▶ [Short task] Review the listing and copy each line that holds the word "empty".

Scenes as source code
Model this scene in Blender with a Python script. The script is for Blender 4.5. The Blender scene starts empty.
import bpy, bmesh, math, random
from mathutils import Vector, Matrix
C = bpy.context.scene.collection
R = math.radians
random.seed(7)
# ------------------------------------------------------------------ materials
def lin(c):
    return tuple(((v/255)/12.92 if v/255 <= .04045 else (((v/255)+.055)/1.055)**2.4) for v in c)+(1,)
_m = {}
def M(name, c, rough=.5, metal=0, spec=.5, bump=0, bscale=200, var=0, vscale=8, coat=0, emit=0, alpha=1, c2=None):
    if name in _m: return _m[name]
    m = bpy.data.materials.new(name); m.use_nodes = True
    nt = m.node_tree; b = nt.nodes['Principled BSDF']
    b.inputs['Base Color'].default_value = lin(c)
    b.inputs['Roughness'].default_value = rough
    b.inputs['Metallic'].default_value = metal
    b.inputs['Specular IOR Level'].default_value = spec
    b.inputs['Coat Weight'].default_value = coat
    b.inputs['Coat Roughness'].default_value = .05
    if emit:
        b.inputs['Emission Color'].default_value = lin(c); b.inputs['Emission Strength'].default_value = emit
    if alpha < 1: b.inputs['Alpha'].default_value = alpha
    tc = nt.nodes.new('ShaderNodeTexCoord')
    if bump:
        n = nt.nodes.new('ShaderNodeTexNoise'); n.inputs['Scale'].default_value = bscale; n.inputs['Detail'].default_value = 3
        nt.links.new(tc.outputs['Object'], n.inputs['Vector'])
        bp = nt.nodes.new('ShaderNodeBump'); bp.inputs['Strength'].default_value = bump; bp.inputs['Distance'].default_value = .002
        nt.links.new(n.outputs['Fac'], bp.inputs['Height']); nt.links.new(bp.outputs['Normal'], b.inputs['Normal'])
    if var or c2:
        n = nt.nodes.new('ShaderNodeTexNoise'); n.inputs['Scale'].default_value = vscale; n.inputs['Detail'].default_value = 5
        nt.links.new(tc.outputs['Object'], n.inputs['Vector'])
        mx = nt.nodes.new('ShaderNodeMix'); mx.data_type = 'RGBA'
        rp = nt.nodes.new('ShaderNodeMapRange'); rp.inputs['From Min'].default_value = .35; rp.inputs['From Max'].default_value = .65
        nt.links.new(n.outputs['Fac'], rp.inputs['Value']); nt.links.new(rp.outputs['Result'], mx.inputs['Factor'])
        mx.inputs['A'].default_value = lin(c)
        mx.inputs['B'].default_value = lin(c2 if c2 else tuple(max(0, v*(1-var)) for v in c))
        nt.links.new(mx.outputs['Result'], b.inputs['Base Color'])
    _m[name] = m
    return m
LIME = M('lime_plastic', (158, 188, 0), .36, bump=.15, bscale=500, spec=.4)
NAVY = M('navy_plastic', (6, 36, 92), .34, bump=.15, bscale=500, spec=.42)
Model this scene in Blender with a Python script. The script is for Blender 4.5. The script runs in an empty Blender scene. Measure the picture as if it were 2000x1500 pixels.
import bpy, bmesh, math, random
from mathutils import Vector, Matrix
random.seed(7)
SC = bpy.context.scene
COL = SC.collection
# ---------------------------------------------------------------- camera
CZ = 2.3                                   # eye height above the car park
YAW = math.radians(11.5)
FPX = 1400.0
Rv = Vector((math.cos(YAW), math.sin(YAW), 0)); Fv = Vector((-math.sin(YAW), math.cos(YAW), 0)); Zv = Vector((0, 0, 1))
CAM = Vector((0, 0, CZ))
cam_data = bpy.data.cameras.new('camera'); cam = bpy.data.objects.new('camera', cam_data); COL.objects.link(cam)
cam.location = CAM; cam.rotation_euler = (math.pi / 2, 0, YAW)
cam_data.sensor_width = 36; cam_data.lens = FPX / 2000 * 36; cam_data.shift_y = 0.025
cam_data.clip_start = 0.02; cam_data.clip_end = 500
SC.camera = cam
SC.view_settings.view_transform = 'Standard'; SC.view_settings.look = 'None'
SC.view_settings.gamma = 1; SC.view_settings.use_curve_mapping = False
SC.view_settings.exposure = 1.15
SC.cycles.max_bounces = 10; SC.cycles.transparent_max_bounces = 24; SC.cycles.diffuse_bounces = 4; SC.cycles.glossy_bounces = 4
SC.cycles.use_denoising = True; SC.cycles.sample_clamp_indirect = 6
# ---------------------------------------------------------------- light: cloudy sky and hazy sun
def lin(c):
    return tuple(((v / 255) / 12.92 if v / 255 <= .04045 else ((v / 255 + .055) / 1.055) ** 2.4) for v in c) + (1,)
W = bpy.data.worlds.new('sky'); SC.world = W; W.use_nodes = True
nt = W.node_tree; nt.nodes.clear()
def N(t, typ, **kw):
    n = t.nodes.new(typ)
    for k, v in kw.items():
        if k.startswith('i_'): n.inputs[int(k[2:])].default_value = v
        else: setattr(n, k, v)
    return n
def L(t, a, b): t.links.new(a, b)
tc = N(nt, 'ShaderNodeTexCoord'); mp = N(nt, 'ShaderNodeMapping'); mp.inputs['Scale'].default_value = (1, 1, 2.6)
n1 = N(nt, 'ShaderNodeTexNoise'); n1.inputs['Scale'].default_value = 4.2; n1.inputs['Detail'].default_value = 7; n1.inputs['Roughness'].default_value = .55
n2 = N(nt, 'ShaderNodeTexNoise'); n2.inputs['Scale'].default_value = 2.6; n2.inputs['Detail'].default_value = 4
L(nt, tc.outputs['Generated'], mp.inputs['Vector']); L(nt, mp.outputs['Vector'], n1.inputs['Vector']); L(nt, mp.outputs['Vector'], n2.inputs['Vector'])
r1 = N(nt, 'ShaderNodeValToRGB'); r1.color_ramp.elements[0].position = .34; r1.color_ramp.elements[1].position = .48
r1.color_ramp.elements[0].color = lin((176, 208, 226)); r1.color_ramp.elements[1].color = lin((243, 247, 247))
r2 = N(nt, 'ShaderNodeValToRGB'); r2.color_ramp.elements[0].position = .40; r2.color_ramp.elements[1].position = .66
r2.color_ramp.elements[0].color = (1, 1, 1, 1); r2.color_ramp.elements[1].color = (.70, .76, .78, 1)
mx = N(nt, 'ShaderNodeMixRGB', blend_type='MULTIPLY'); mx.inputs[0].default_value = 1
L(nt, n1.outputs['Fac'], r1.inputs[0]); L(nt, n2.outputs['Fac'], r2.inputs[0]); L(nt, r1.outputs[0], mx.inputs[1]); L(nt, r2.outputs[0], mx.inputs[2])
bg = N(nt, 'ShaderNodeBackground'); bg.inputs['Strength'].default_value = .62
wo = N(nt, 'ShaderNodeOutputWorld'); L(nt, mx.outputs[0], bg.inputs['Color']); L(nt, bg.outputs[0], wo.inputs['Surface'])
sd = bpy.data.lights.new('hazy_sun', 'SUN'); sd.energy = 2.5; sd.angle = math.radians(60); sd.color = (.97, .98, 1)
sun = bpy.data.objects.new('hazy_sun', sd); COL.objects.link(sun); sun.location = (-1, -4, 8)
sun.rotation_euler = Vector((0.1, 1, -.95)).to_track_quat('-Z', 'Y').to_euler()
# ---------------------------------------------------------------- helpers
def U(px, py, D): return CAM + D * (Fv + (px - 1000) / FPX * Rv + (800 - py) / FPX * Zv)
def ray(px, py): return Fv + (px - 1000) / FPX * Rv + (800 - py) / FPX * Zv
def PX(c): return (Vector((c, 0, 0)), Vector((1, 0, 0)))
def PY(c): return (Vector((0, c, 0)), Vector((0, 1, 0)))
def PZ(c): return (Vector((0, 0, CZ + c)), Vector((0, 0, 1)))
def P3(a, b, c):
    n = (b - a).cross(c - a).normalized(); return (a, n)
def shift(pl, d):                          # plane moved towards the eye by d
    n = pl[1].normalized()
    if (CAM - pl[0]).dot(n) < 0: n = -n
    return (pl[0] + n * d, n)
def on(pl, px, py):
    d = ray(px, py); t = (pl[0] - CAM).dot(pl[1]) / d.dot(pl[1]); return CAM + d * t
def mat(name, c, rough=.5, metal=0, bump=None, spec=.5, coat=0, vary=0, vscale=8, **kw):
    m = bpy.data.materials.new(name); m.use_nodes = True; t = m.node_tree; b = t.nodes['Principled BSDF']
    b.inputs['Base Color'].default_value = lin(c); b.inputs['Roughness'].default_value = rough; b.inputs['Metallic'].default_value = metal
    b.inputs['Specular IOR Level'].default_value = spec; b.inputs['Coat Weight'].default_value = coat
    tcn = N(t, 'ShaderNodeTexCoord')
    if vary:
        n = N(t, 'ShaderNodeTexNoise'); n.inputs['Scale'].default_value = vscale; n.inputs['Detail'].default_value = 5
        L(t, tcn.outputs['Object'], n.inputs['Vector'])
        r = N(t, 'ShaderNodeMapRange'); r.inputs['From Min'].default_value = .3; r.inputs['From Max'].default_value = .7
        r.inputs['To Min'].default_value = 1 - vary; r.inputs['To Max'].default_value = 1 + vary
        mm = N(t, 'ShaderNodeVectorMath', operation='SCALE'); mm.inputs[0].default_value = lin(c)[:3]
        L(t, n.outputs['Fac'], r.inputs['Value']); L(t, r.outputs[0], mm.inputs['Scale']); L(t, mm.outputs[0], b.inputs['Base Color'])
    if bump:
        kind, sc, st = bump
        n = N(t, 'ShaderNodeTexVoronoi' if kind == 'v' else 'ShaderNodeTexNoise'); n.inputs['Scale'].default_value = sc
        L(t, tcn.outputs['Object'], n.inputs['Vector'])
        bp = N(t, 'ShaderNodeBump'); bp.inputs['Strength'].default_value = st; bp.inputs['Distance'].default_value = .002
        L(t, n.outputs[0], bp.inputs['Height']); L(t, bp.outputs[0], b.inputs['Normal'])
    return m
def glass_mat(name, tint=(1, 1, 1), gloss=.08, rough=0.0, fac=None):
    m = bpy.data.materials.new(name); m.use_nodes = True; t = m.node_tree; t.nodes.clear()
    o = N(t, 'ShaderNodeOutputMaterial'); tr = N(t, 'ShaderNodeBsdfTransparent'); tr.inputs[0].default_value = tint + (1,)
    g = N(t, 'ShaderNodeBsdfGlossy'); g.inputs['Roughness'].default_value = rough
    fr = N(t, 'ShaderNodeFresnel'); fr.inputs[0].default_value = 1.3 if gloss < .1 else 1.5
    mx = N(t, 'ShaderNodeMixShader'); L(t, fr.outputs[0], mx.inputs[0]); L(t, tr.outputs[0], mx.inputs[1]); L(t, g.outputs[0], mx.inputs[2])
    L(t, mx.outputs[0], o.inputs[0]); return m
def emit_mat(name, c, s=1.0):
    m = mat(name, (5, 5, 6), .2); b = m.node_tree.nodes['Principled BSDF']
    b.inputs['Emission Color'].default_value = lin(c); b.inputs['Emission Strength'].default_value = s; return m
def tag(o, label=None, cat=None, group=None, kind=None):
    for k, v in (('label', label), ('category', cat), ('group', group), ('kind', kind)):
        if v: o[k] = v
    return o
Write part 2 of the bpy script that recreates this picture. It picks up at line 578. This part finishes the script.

▶ [Final answer]
Model this scene in Blender with a Python script. The script is for Blender 4.5. The Blender scene starts empty.
Model this scene in Blender with a Python script. The script is for Blender 4.5. The script runs in an empty Blender scene. Measure the picture as if it were 2000x1500 pixels.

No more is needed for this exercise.